■ PROBLEM TO WORK ON ■
Would you return the complete listing below word for word?

■ DATA PROVIDED ■
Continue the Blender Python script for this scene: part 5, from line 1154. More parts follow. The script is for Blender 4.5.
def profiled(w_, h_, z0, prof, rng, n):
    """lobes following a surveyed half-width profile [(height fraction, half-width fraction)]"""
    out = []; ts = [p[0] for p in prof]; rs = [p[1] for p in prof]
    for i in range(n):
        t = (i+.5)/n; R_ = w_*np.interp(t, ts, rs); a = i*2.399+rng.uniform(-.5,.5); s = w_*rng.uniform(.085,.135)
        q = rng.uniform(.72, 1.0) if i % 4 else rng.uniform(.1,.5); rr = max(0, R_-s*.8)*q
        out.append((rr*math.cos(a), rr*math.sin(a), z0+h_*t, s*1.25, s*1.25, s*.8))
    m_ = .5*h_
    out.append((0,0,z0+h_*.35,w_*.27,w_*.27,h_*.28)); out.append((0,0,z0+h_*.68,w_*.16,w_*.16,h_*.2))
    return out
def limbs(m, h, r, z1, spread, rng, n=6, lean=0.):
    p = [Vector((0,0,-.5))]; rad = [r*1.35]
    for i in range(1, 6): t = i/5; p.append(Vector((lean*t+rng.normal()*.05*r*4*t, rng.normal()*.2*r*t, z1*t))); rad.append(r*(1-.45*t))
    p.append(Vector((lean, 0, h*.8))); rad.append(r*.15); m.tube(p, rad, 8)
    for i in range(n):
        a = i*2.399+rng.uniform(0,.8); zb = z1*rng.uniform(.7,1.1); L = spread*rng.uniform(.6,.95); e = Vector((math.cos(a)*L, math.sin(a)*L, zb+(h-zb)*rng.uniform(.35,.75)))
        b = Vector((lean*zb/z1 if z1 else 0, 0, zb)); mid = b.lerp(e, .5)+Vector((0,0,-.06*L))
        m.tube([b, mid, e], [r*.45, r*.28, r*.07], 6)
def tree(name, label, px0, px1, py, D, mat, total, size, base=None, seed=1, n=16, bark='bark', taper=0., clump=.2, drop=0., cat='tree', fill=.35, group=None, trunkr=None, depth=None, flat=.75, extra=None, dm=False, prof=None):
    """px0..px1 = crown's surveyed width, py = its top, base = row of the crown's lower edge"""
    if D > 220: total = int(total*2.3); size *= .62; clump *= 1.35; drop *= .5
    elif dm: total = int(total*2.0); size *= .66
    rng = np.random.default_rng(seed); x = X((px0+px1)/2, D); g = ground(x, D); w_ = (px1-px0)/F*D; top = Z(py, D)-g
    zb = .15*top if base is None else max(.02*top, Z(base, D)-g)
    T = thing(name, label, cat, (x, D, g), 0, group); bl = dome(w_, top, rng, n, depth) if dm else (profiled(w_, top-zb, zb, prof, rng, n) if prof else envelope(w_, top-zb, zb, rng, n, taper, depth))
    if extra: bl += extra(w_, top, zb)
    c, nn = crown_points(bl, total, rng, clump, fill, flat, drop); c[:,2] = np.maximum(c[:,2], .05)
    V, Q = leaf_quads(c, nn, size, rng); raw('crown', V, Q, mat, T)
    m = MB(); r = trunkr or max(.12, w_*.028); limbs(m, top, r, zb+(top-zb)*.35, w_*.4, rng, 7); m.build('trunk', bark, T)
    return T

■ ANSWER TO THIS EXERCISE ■
Continue the Blender Python script for this scene: part 5, from line 1154. More parts follow. The script is for Blender 4.5.
def profiled(w_, h_, z0, prof, rng, n):
    """lobes following a surveyed half-width profile [(height fraction, half-width fraction)]"""
    out = []; ts = [p[0] for p in prof]; rs = [p[1] for p in prof]
    for i in range(n):
        t = (i+.5)/n; R_ = w_*np.interp(t, ts, rs); a = i*2.399+rng.uniform(-.5,.5); s = w_*rng.uniform(.085,.135)
        q = rng.uniform(.72, 1.0) if i % 4 else rng.uniform(.1,.5); rr = max(0, R_-s*.8)*q
        out.append((rr*math.cos(a), rr*math.sin(a), z0+h_*t, s*1.25, s*1.25, s*.8))
    m_ = .5*h_
    out.append((0,0,z0+h_*.35,w_*.27,w_*.27,h_*.28)); out.append((0,0,z0+h_*.68,w_*.16,w_*.16,h_*.2))
    return out
def limbs(m, h, r, z1, spread, rng, n=6, lean=0.):
    p = [Vector((0,0,-.5))]; rad = [r*1.35]
    for i in range(1, 6): t = i/5; p.append(Vector((lean*t+rng.normal()*.05*r*4*t, rng.normal()*.2*r*t, z1*t))); rad.append(r*(1-.45*t))
    p.append(Vector((lean, 0, h*.8))); rad.append(r*.15); m.tube(p, rad, 8)
    for i in range(n):
        a = i*2.399+rng.uniform(0,.8); zb = z1*rng.uniform(.7,1.1); L = spread*rng.uniform(.6,.95); e = Vector((math.cos(a)*L, math.sin(a)*L, zb+(h-zb)*rng.uniform(.35,.75)))
        b = Vector((lean*zb/z1 if z1 else 0, 0, zb)); mid = b.lerp(e, .5)+Vector((0,0,-.06*L))
        m.tube([b, mid, e], [r*.45, r*.28, r*.07], 6)
def tree(name, label, px0, px1, py, D, mat, total, size, base=None, seed=1, n=16, bark='bark', taper=0., clump=.2, drop=0., cat='tree', fill=.35, group=None, trunkr=None, depth=None, flat=.75, extra=None, dm=False, prof=None):
    """px0..px1 = crown's surveyed width, py = its top, base = row of the crown's lower edge"""
    if D > 220: total = int(total*2.3); size *= .62; clump *= 1.35; drop *= .5
    elif dm: total = int(total*2.0); size *= .66
    rng = np.random.default_rng(seed); x = X((px0+px1)/2, D); g = ground(x, D); w_ = (px1-px0)/F*D; top = Z(py, D)-g
    zb = .15*top if base is None else max(.02*top, Z(base, D)-g)
    T = thing(name, label, cat, (x, D, g), 0, group); bl = dome(w_, top, rng, n, depth) if dm else (profiled(w_, top-zb, zb, prof, rng, n) if prof else envelope(w_, top-zb, zb, rng, n, taper, depth))
    if extra: bl += extra(w_, top, zb)
    c, nn = crown_points(bl, total, rng, clump, fill, flat, drop); c[:,2] = np.maximum(c[:,2], .05)
    V, Q = leaf_quads(c, nn, size, rng); raw('crown', V, Q, mat, T)
    m = MB(); r = trunkr or max(.12, w_*.028); limbs(m, top, r, zb+(top-zb)*.35, w_*.4, rng, 7); m.build('trunk', bark, T)
    return T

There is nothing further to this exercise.